Pour ces États, la justice internationale devrait être applicable pour les autres, mais jamais pour soi.

Ce qui attend la Russie, ce sont des décennies de prise en compte du passé, à demander pardon au peuple ukrainien et à payer des réparations pour tous les dommages qui ont été causés. C’est une énorme tragédie historique pour les deux pays.

Après Poutine

Si on a tendance à croire que les tribunaux de La Haye sont la meilleure option en cas de conflit international, il faut se rappeler qu’il s’agit d’instances de dernier recours, utilisées lorsque les systèmes de justice nationaux sont dans l’incapacité de punir des crimes ou refusent de le faire. Ainsi, en cas de chute de son régime à l’issue de cette guerre, il est plus probable que Vladimir Poutine soit jugé en Russie même, plutôt qu’aux Pays-Bas ou ailleurs.

Il ne faut pas négliger non plus le fait qu’un nouveau gouvernement démocratique devrait trouver un équilibre entre la nécessité de justice et celle de maintenir des relations avec l’armée et les puissants organes de sécurité, qui pourraient toujours menacer de les renverser.
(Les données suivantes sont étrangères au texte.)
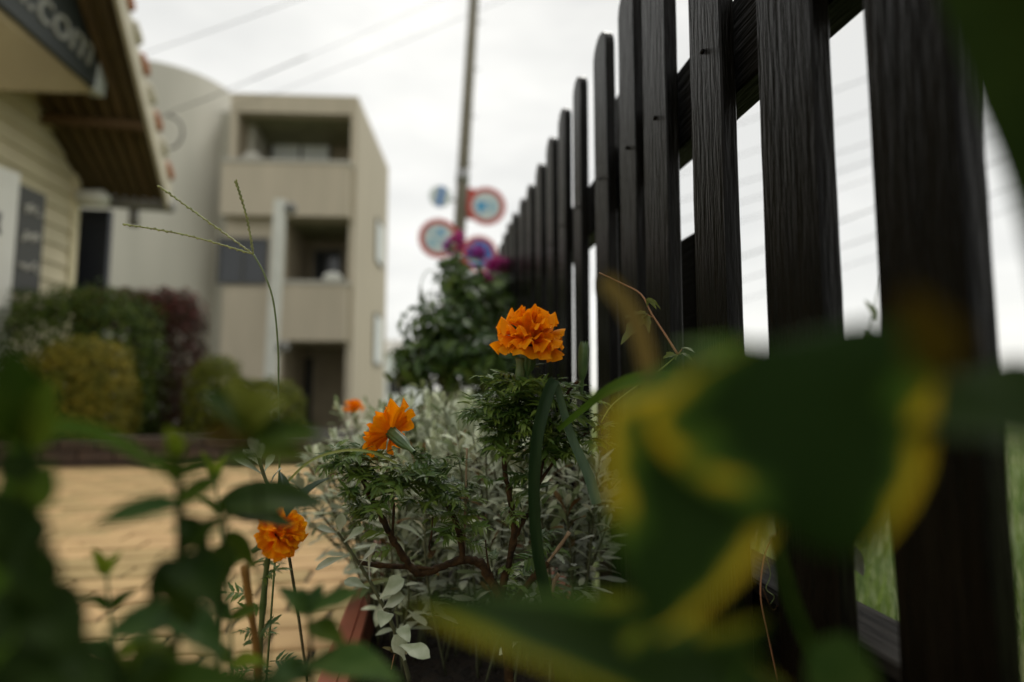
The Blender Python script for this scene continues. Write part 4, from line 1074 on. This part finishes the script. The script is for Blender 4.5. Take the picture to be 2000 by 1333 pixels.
trunk = stem_px(mg, [(1004,1520,D),(990,1250,D),(975,1165,D),(955,1130,D),(938,1100,D),(900,1095,.495),(850,1112,.49),(815,1118,.485),(790,1090,.482),(768,1055,.48),(748,1015,.48),(722,965,.48),(703,915,.48),(692,885,.48)], .0036, .0014, M['bark'], 'branch', 8, True, 6)
stem_px(mg, [(985,1190,D),(980,1155,D),(1003,1060,D),(1000,1000,D),(992,955,D),(985,905,D),(975,845,D),(968,800,D)], .0030, .0012, M['bark'], 'branch', 8, True, 6)
stem_px(mg, [(1002,1055,.50),(1020,1020,.502),(1042,985,.505),(1055,930,.505),(1065,880,.505),(1080,820,.51),(1105,775,.51),(1128,745,.51)], .0020, .0011, M['bark'], 'branch')
stem_px(mg, [(1052,945,.505),(1085,898,.51),(1118,868,.515),(1150,845,.52)], .0013, .0008, M['bark'], 'branch')
stem_px(mg, [(1070,870,.505),(1085,820,.50),(1080,760,.50)], .0011, .0007, M['greenstem'], 'branch')
stem_px(mg, [(987,910,D),(1010,865,.495),(1022,810,.495),(1030,770,.495)], .0013, .0008, M['greenstem'], 'branch')
stem_px(mg, [(985,905,D),(1000,845,.5),(1008,780,.5),(1015,735,.5),(1018,700,.5)], .0018, .0046, M['greenstem'], 'stem', 10)
stem_px(mg, [(905,1095,.495),(897,1045,.495),(880,1000,.495),(858,965,.495),(846,935,.495),(838,905,.495)], .0022, .0010, M['bark'], 'branch')
stem_px(mg, [(858,970,.495),(838,925,.49),(820,902,.49),(805,884,.487),(796,872,.485)], .0010, .0014, M['greenstem'], 'stem')
stem_px(mg, [(905,1092,.50),(909,1000,.505),(910,940,.505),(912,876,.505)], .0013, .0009, M['drybark'], 'dry_twig')
stem_px(mg, [(700,1099,.475),(740,1104,.478),(800,1108,.484),(850,1112,.488)], .0022, .0018, M['bark'], 'dry_twig')
stem_px(mg, [(765,1055,.48),(770,1000,.478),(765,950,.478)], .0011, .0007, M['bark'], 'branch')
stem_px(mg, [(975,1160,.498),(955,1110,.497),(948,1055,.497)], .0014, .0005, M['bark'], 'dry_twig')
stem_px(mg, [(998,1215,.49),(1010,1170,.49),(1045,1125,.49),(1070,1100,.49)], .0026, .0020, M['bark'], 'branch')
stem_px(mg, [(1068,1100,.49),(1090,1072,.488),(1112,1040,.485)], .0011, .0018, M['drybark'], 'dry_twig')
stem_px(mg, [(1078,1180,.5),(1082,1140,.5),(1092,1122,.5)], .0010, .0022, M['drybark'], 'dry_twig')
stem_px(mg, [(1075,1228,.5),(1105,1208,.5),(1140,1192,.5)], .0014, .0011, M['vine'], 'dry_twig')
stem_px(mg, [(845,1010,.488),(843,1045,.487),(838,1070,.486),(846,1085,.486)], .0006, .0011, M['bark'], 'dry_twig')
# upright bloom
P_, Y_ = M['petal'], M['petal_y']
fc = at(1034, 677, D)
flower(mg, fc, V((.06, -.16, 1)), .4, [
    (7, .034, .037, 1.45, 2.75, .14, P_, -.0005), (8, .036, .034, 1.15, 2.15, .17, P_, .001), (8, .036, .033, .85, 1.65, .20, P_, .002),
    (7, .036, .030, .52, 1.20, .22, P_, .003), (6, .035, .027, .28, .80, .24, P_, .004), (5, .033, .022, .10, .40, .24, P_, .005)], .024, .0066, None)
# drooping bloom seen from behind
ax2 = at(728, 812, .515) - at(797, 873, .485)
f2 = at(766, 846, .497)
flower(mg, f2, ax2, 1.1, [(5, .031, .032, 1.25, 1.80, .16, P_, 0), (5, .028, .024, 1.05, 1.6, .2, P_, .002), (5, .018, .016, .5, .9, .15, P_, .004)], .024, .0050, None)
# closed bud
bq = (at(1143, 662, .51) - at(1139, 735, .51)); bL = bq.length
bm = MB(); prof = [(-.4,.0013),(0,.0018),(.10,.003),(.3,.0043),(.6,.0047),(.85,.0046),(.95,.0040),(1.0,.0030)]
n = 24
Fb = Matrix.Translation(at(1137, 742, .51)) @ bq.to_track_quat('Z', 'Y').to_matrix().to_4x4()
for t, r in prof:
    for k_ in range(n):
        a = 2*math.pi*k_/n; rr = r * (1 + (.10*math.cos(a*8) if t > .05 else 0)); bm.v.append(Fb @ V((rr*math.cos(a), rr*math.sin(a), t*bL + (.05*bL*(k_ % 3 - 1) if t > .93 else 0))))
for i in range(len(prof)-1):
    for k_ in range(n): bm.f.append((i*n+k_, i*n+(k_+1) % n, (i+1)*n+(k_+1) % n, (i+1)*n+k_))
bud = put('bud', bm, M['calyx'], mg, True)
bt = MB()
for k_ in range(8):
    a = 2*math.pi*k_/8; b0 = V((.0032*math.cos(a), .0032*math.sin(a), bL*.94)); w = V((-math.sin(a), math.cos(a), 0))*.0013
    bt.add([Fb @ (b0 - w), Fb @ (b0 + w), Fb @ (b0*.9 + V((0,0,bL*(.10+.05*rnd()))))], ((0,1,2),))
put('bud_tip', bt, M['vineleaf'], bud)
stem_px(mg, [(1105,778,.51),(1125,760,.51),(1137,740,.51)], .0010, .0014, M['greenstem'], 'stem')
# feathery leaves along the upper branches
def leaves_at(parent, spots, Lr=(.016, .027), pairs=5):
    for (px, py, d, n) in spots:
        for k_ in range(int(n * 2.3)):
            a = U(0, 6.28); b_ = at(px + U(-26,26), py + U(-20,24), d + U(-.016,.016))
            dr = V((math.cos(a), math.sin(a), U(-.25, .75)))
            pinnate('leaf', b_, dr, (V((0,0,1)) + V((U(-.5,.5), U(-.7,.1), 0))).normalized(), U(*Lr), parent, None, pairs)
leaves_at(mg, [(1015,745,.5,5),(1000,790,.5,5),(970,800,.5,4),(1030,775,.495,4),(1035,815,.5,4),(980,850,.5,3),(1075,770,.5,4),(1085,815,.51,4),(1060,850,.505,3),(1110,780,.51,3),(1010,850,.5,4),(950,815,.498,3),(1120,870,.515,3),(1150,845,.52,3),(1050,890,.505,3),(1020,760,.49,5),(985,770,.49,4),(1050,790,.5,5),(1000,830,.49,4),(1095,790,.5,4),(1040,850,.5,4),(965,840,.5,3),(1075,870,.5,4),(1105,840,.51,4),(1130,770,.515,3),(975,880,.5,2),(985,930,.5,1),(1060,910,.505,2),(1000,960,.5,1),(1010,820,.49,5),(940,790,.498,2),(930,800,.498,2)], (.015,.029))
leaves_at(mg, [(690,888,.48,5),(705,925,.48,4),(725,965,.48,3),(680,900,.475,3),(660,905,.475,2),(765,955,.478,4),(780,930,.48,3),(835,905,.49,4),(848,940,.495,4),(870,985,.495,4),(820,915,.49,3),(890,1010,.495,3),(895,960,.5,3),(800,960,.485,3),(740,930,.48,4),(860,900,.495,2),(700,950,.475,4),(735,985,.48,3),(755,930,.475,4),(800,925,.485,4),(855,960,.49,4),(880,970,.49,3),(905,985,.495,3),(770,985,.478,3),(670,880,.475,3)], (.013, .024))
leaves_at(mg, [(745,1010,.478,2),(770,1050,.478,1),(880,1040,.49,2),(1040,970,.505,2),(1000,1010,.495,1),(990,1110,.51,2),(1030,1130,.51,2),(1050,1060,.51,2),(1060,1150,.505,2)], (.018,.026))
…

Cela nécessiterait certainement de fermer les yeux sur certains crimes passés, dont ceux commis en Ukraine.

Le régime de Vladimir Poutine semble pour l’instant tout à fait stable et solide. Au-delà même du président, ils sont nombreux à avoir intérêt à maintenir en place son système, avec ou sans lui à sa tête. Cela dit, les régimes autoritaires ont tendance à s’écrouler à la vitesse de l’éclair lorsqu’une fissure dans leur armure commence à laisser entrer la lumière.

Mais même dans l’éventualité d’un écroulement du régime, la Russie, qui n’a jamais vraiment fait d’introspection quant aux crimes perpétrés durant l’ère soviétique, ne serait pas au bout de ses peines.

« Ce qui attend la Russie, ce sont des décennies de prise en compte du passé, à demander pardon au peuple ukrainien et à payer des réparations pour tous les dommages qui ont été causés. C’est une énorme tragédie historique pour les deux pays », dit Sergey Vasiliev.